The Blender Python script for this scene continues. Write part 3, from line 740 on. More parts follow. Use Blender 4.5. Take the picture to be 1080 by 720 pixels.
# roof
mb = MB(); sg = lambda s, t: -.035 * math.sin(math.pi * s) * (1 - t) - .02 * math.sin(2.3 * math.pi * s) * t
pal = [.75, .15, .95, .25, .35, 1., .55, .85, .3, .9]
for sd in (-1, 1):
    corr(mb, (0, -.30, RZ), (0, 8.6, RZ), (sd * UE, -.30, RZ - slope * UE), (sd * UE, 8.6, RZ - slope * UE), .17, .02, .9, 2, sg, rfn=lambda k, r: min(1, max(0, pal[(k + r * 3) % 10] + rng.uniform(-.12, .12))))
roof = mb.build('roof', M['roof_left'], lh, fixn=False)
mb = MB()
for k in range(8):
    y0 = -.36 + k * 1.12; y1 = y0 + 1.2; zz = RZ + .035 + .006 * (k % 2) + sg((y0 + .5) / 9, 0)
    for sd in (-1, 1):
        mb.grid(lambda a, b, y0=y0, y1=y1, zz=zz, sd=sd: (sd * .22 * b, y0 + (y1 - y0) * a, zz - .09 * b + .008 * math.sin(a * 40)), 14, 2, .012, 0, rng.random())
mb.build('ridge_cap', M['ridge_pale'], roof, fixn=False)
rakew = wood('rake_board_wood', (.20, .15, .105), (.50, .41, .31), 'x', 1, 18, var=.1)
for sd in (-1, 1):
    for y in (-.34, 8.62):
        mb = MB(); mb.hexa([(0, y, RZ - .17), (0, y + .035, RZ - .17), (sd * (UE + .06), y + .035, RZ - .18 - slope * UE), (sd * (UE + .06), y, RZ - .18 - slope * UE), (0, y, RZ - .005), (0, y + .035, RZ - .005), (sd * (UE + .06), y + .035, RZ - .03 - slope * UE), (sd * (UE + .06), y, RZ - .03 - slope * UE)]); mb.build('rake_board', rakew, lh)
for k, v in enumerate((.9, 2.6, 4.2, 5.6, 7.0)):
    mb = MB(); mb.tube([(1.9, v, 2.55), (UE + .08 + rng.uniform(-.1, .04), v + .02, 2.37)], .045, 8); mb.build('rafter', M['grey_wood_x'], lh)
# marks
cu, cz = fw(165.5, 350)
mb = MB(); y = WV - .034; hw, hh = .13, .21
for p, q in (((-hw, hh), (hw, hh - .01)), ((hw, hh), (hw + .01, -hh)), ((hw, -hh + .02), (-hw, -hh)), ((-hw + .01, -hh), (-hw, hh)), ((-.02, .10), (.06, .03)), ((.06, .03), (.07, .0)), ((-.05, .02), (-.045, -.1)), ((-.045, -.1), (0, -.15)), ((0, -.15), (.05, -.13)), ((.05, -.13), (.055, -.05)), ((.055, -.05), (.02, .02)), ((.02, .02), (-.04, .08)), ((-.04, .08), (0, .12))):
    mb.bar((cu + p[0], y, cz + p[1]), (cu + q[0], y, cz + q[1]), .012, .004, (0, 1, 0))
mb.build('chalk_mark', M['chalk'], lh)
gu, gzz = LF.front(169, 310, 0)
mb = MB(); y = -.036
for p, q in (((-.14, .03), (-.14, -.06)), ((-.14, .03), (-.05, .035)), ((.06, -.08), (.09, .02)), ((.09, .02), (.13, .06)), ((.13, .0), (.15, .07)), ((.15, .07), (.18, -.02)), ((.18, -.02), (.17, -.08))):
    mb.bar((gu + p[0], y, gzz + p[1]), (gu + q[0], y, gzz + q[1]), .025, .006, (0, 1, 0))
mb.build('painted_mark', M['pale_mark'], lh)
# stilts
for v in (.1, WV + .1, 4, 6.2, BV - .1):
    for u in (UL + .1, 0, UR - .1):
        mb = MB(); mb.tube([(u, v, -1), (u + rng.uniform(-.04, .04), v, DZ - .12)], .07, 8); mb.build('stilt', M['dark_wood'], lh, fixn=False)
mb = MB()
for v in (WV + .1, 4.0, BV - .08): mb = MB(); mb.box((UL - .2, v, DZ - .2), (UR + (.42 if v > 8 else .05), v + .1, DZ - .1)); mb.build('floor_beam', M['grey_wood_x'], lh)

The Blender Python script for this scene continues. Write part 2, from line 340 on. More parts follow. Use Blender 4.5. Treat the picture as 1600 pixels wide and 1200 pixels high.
+ + + + +
◆ **Written instruction**: Copy out each line exactly as written.

◆ **Exercise answer**:
The Blender Python script for this scene continues. Write part 3, from line 740 on. More parts follow. Use Blender 4.5. Take the picture to be 1080 by 720 pixels.
# roof
mb = MB(); sg = lambda s, t: -.035 * math.sin(math.pi * s) * (1 - t) - .02 * math.sin(2.3 * math.pi * s) * t
pal = [.75, .15, .95, .25, .35, 1., .55, .85, .3, .9]
for sd in (-1, 1):
    corr(mb, (0, -.30, RZ), (0, 8.6, RZ), (sd * UE, -.30, RZ - slope * UE), (sd * UE, 8.6, RZ - slope * UE), .17, .02, .9, 2, sg, rfn=lambda k, r: min(1, max(0, pal[(k + r * 3) % 10] + rng.uniform(-.12, .12))))
roof = mb.build('roof', M['roof_left'], lh, fixn=False)
mb = MB()
for k in range(8):
    y0 = -.36 + k * 1.12; y1 = y0 + 1.2; zz = RZ + .035 + .006 * (k % 2) + sg((y0 + .5) / 9, 0)
    for sd in (-1, 1):
        mb.grid(lambda a, b, y0=y0, y1=y1, zz=zz, sd=sd: (sd * .22 * b, y0 + (y1 - y0) * a, zz - .09 * b + .008 * math.sin(a * 40)), 14, 2, .012, 0, rng.random())
mb.build('ridge_cap', M['ridge_pale'], roof, fixn=False)
rakew = wood('rake_board_wood', (.20, .15, .105), (.50, .41, .31), 'x', 1, 18, var=.1)
for sd in (-1, 1):
    for y in (-.34, 8.62):
        mb = MB(); mb.hexa([(0, y, RZ - .17), (0, y + .035, RZ - .17), (sd * (UE + .06), y + .035, RZ - .18 - slope * UE), (sd * (UE + .06), y, RZ - .18 - slope * UE), (0, y, RZ - .005), (0, y + .035, RZ - .005), (sd * (UE + .06), y + .035, RZ - .03 - slope * UE), (sd * (UE + .06), y, RZ - .03 - slope * UE)]); mb.build('rake_board', rakew, lh)
for k, v in enumerate((.9, 2.6, 4.2, 5.6, 7.0)):
    mb = MB(); mb.tube([(1.9, v, 2.55), (UE + .08 + rng.uniform(-.1, .04), v + .02, 2.37)], .045, 8); mb.build('rafter', M['grey_wood_x'], lh)
# marks
cu, cz = fw(165.5, 350)
mb = MB(); y = WV - .034; hw, hh = .13, .21
for p, q in (((-hw, hh), (hw, hh - .01)), ((hw, hh), (hw + .01, -hh)), ((hw, -hh + .02), (-hw, -hh)), ((-hw + .01, -hh), (-hw, hh)), ((-.02, .10), (.06, .03)), ((.06, .03), (.07, .0)), ((-.05, .02), (-.045, -.1)), ((-.045, -.1), (0, -.15)), ((0, -.15), (.05, -.13)), ((.05, -.13), (.055, -.05)), ((.055, -.05), (.02, .02)), ((.02, .02), (-.04, .08)), ((-.04, .08), (0, .12))):
    mb.bar((cu + p[0], y, cz + p[1]), (cu + q[0], y, cz + q[1]), .012, .004, (0, 1, 0))
mb.build('chalk_mark', M['chalk'], lh)
gu, gzz = LF.front(169, 310, 0)
mb = MB(); y = -.036
for p, q in (((-.14, .03), (-.14, -.06)), ((-.14, .03), (-.05, .035)), ((.06, -.08), (.09, .02)), ((.09, .02), (.13, .06)), ((.13, .0), (.15, .07)), ((.15, .07), (.18, -.02)), ((.18, -.02), (.17, -.08))):
    mb.bar((gu + p[0], y, gzz + p[1]), (gu + q[0], y, gzz + q[1]), .025, .006, (0, 1, 0))
mb.build('painted_mark', M['pale_mark'], lh)
# stilts
for v in (.1, WV + .1, 4, 6.2, BV - .1):
    for u in (UL + .1, 0, UR - .1):
        mb = MB(); mb.tube([(u, v, -1), (u + rng.uniform(-.04, .04), v, DZ - .12)], .07, 8); mb.build('stilt', M['dark_wood'], lh, fixn=False)
mb = MB()
for v in (WV + .1, 4.0, BV - .08): mb = MB(); mb.box((UL - .2, v, DZ - .2), (UR + (.42 if v > 8 else .05), v + .1, DZ - .1)); mb.build('floor_beam', M['grey_wood_x'], lh)

The Blender Python script for this scene continues. Write part 2, from line 340 on. More parts follow. Use Blender 4.5. Treat the picture as 1600 pixels wide and 1200 pixels high.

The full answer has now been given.